“The business of progressives is to go on making mistakes,” noted G.K. Chesterton ages ago. Well, for one Pennsylvania woman, they just made one mistake too many. In fact, says family attorney Nicole Levitt, it’s to the point where “political liberalism seems to have passed me by.”
At issue is that as part of employer-mandated “diversity, equity and inclusion” (DEI) training, she was asked to sign a contract stating that “all white people are racist,” as Levitt put it in a July video. She refused and now has filed an Equal Employment Opportunity Commission (EEOC) complaint against her employer.
Levitt explained in a Sunday article that she was enthusiastic about joining her current company. She states that being a licensed professional counselor as well as a lawyer, she finds it fulfilling to work in family law, working with domestic violence victims; she says she has even done pro bono work in the field, and her current workplace allows her to indulge her passions.
Levitt doesn’t mention who her employer is, but she’s identified as an associate attorney at We Care Legal Services, PLLC at the entity’s website. However, Levitt states that her current employer is “based in Philadelphia” while We Care Legal lists offices only in Levittown and Doylestown in Bucks County (which does border Philadelphia). So it is possible, though perhaps unlikely, that We Care Legal is a former employer that has not sufficiently updated its website.
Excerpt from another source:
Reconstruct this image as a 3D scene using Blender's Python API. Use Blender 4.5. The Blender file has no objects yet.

Levitt’s problems started after the 2020 death of drug-addled criminal George Floyd. Levitt states that most of her employer’s clients are non-white and that her workplace “organized meetings about it [the incident]; everyone was upset.” She continued:
This evolved into having what was later referred to as diversity, equity and inclusion (DEI) sessions, where we had affinity groups where staff were separated out into groups based on ethnicity, for example into a white group and a Black group. I was told that I had to attend a white affinity group meeting, but eventually, I was given permission to not attend, because I really didn’t agree with being separated by race.
… I felt it was very regressive. I felt that we didn’t need to listen to one group over another and split ourselves off into groups….
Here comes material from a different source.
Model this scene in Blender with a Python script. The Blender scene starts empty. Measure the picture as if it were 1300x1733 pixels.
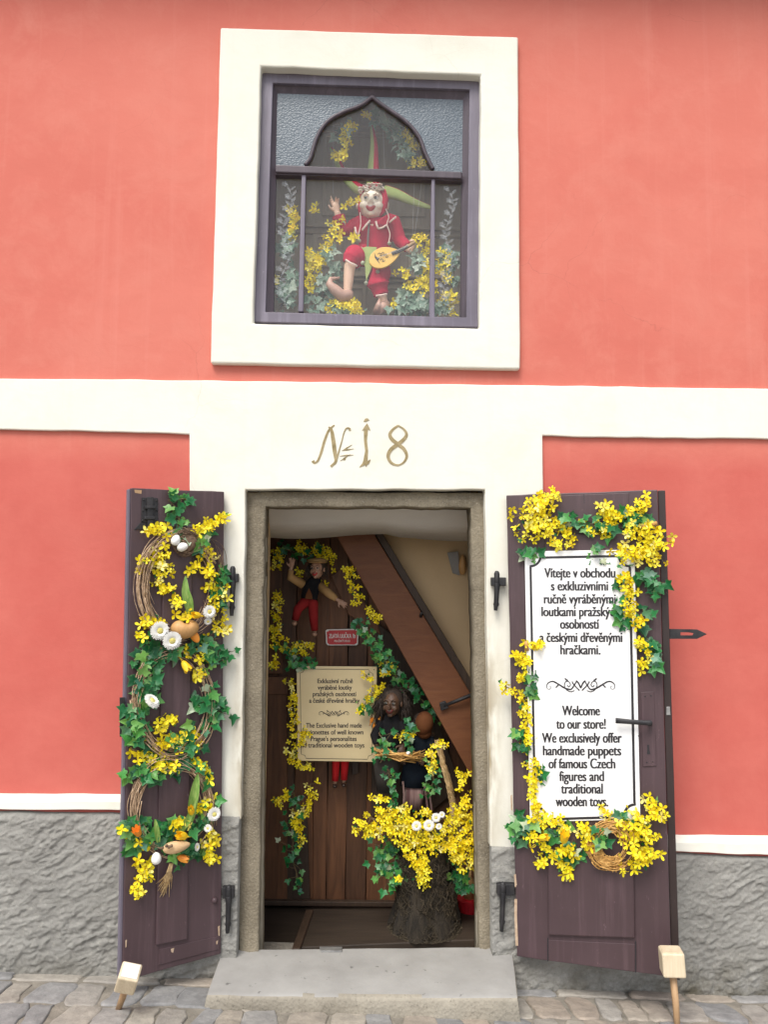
import bpy, bmesh, math, random
from mathutils import Vector, Matrix, Quaternion, noise
random.seed(8)
V = Vector
R = math.radians
scn = bpy.context.scene
col = scn.collection
# ---------------------------------------------------------------- camera
F = 1300.0                      # focal length in photograph pixels (1300 x 1733)
PITCH, ROLL, YAW = R(4.66), R(0.333), R(1.912)
CAM = V((0, -3.06, 1.60))
fwd = V((math.sin(YAW)*math.cos(PITCH), math.cos(YAW)*math.cos(PITCH), math.sin(PITCH)))
r0 = V((math.cos(YAW), -math.sin(YAW), 0)); u0 = r0.cross(fwd)
RT = math.cos(ROLL)*r0 + math.sin(ROLL)*u0
UP = -math.sin(ROLL)*r0 + math.cos(ROLL)*u0
cd = bpy.data.cameras.new('camera'); cam = bpy.data.objects.new('camera', cd); col.objects.link(cam)
cd.sensor_fit = 'HORIZONTAL'; cd.sensor_width = 36; cd.lens = 36*F/1300; cd.clip_start = .05; cd.clip_end = 500
cam.matrix_world = Matrix(((RT.x, UP.x, -fwd.x, CAM.x), (RT.y, UP.y, -fwd.y, CAM.y), (RT.z, UP.z, -fwd.z, CAM.z), (0, 0, 0, 1)))
scn.camera = cam
# ---------------------------------------------------------------- sky, sun, exposure
SUN_EL, SUN_AZ = R(56), R(204)          # azimuth measured from +Y clockwise: the light comes over the camera's left shoulder
world = bpy.data.worlds.new('World'); scn.world = world; world.use_nodes = True
nt = world.node_tree; bg = nt.nodes['Background']
sk = nt.nodes.new('ShaderNodeTexSky'); sk.sky_type = 'NISHITA'; sk.sun_disc = False
sk.sun_elevation = SUN_EL; sk.sun_rotation = SUN_AZ; sk.dust_density = 3.0
hs = nt.nodes.new('ShaderNodeHueSaturation'); hs.inputs['Saturation'].default_value = .38    # a bright veil of cloud
nt.links.new(sk.outputs[0], hs.inputs['Color']); nt.links.new(hs.outputs[0], bg.inputs[0]); bg.inputs[1].default_value = .12
sd = bpy.data.lights.new('sun', 'SUN'); sun = bpy.data.objects.new('sun', sd); col.objects.link(sun)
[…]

I found the approach of my organization to be very divisive and to be taking time away from our mission.
… I have always been adamantly opposed to racism. I joined the Racial Equity Committee at my job in 2020, but over time, I personally found the language used against white people to be very dehumanizing. I also discovered that there was to be a difference in stipends paid to members of the Racial Equity Audit Taskforce (“REAT”), where Black members of REAT would be paid more than their white counterparts. That seemed not only wrong, but illegal, a violation of US civil rights laws.
… And I was even asked to agree to a “Full Value Contract” shared over email that included a point saying we had to “Own that all white people are racist and that I am not the exception.”
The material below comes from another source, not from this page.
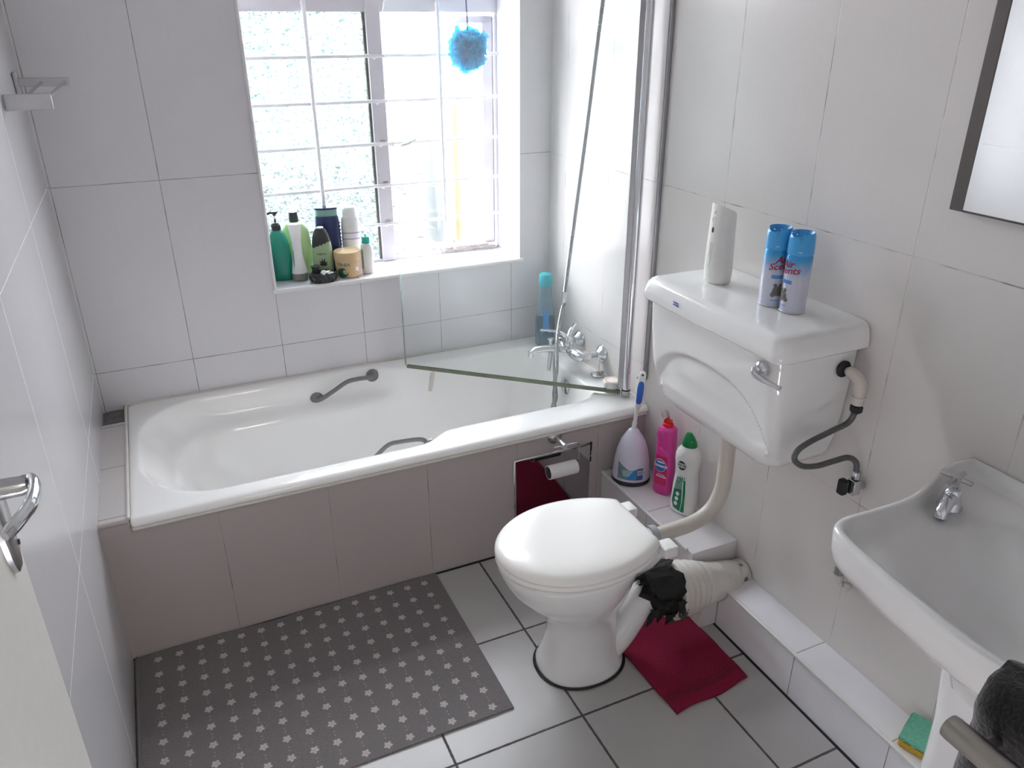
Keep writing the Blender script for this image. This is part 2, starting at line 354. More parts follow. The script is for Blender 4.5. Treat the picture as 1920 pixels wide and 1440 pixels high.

It should be emphasized that Levitt is no conservative. Under the aforementioned July video, posted by the Jewish Institute for Liberal Values (JILV), it’s stated that she “is an active member of the Philadelphia Jewish community and is a founding volunteer of the [JILV].”
Levitt also states that she “used to be liberal” and is still “a more classic liberal,” but feels “politically homeless” with wokeness’ ascendancy and now doesn’t have affection for either major party.
But refusing to drink of the Kool-Aid, deeply, was a problem. Levitt was told by her employer that if she didn’t want to attend the racially segregated “white affinity group,” she could instead meet with a DEI consultant. But while this was billed as a company effort to support her, it turned out to be an attempt at “re-education” in which her unacceptable thoughts were to be reformed.
Levitt also relates that the revisionist, anti-American, discredited 1619 Project was presented as truth at some of her company training sessions. Par for the course as well, Levitt says that by objecting to her workplace’s divisive program, she was accused of sowing division. Levitt relates her experiences in the JILV video below.
Levitt believes her employer’s “singling out [of] white people” and creation of a hostile work environment “is in violation of Title VII of the Civil Rights Act of 1964 and the Pennsylvania Human Relations Act.” She’s also not alone, as these woke anti-white policies have been embraced by workplaces, schools, colleges, and organizations nationwide.
Know that while Levitt has been alienated from the hard Left, she still hasn’t been red-pilled; in fact, she calls her employer’s trespasses “one of these cases where good intentions have gone very awry.”
And it’s not unusual to hear — though it was far more common decades back — that “liberals have good intentions” (with which they pave a road to Hell). But is this true?
Does it reflect good intentions when you tout “sanctuary cities” and condemn those opposed to illegal migration, but then avoid having migrants in your midst, as recently happened in Martha’s Vineyard, New York City, and Chicago?
Does it reflect good intentions when you advocate defunding the police, but then enjoy private security while non-white people you claim to champion must deal with the burgeoning crime?
Does it reflect good intentions when as in Dumbo, Brooklyn, leftists push diversity but then recoil when it’s introduced in their own schools, with one actually saying, “It’s more complicated when it’s about your own children”?
It’s easy being idealistic when you don’t have to live with your ideals. It’s easy being charitable when you outsource your charity. Why, with good intentions like that, who needs bad ones?